The panorama celebrated several centuries of the Hohenzollern history - Prussia’s ruling house from the Great Elector Friedrich Wilhelm to Kaiser Wilhelm II. The “200 years of the Hohenzollerns”, a colossal work painted by Philip Fleischer, an artist from Munich, so impressed the Kaiser and his entourage that in February 1892 Fleischer was awarded a professorship in Berlin.
However, impressed as he might have been, only a year later, in 1893, Wilhelm II gave his consent to a refurbishment. The Hohenzollerns were swallowed by the sea. Figuratively speaking, of course.

The images glorifying the Hohenzollern rule in Prussia and beyond were replaced by what came to be known as Marine-Panorama, a 120-metre long painting by Hans von Petersen. His “Einfahrt in den Hafen von New York” (Entering the New York Harbour) was displayed in the octagonal domed building next to Lehrter Bahnhof.
It presented a 360° view from a bridge of a ship moored on the Hudson River: you got to see the Statue of Liberty, the panorama of the Hudson River itself and many, many ships.
Why would the Kaiser replace works praising his own forefathers (and praise them they did!) with what was basically a large maritime extravaganza - and one showing a foreign city, too? Well, first of all the painting was already there: it had been on display first in Bremen, big German harbour city and then in Frankfurt am Main. Panoramas, a popular form of public entertainment in the late 19th century, were itinerary shows. They travelled from one big city to another and often went abroad. So Petersen’s work arriving in Berlin was only a matter of time.
Such was Wilhelm’s delight at von Petersen’s work - his newly discovered love for all things maritime - that it is believed to have lead to Germany’s massive investment in the navy, or the Kaiserliche Marine. And, eventually and indirectly (taking a big leap here), to the First World War.

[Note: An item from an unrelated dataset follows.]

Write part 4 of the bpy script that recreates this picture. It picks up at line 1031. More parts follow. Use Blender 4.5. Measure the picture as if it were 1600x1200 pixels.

What Lange Kerls (Long Fellows), particularly tall soldiers, were to one of his forefathers, Friedrich Wilhelm I (aka “The Soldier King”), so were ships and sailors to Kaiser Wilhelm.
As for the Marine-Panorama building itself, it did not last beyond the autumn of 1928. Closed fourteen years earlier, in the midst of the war that might or might or might not have been caused by a picture of ships.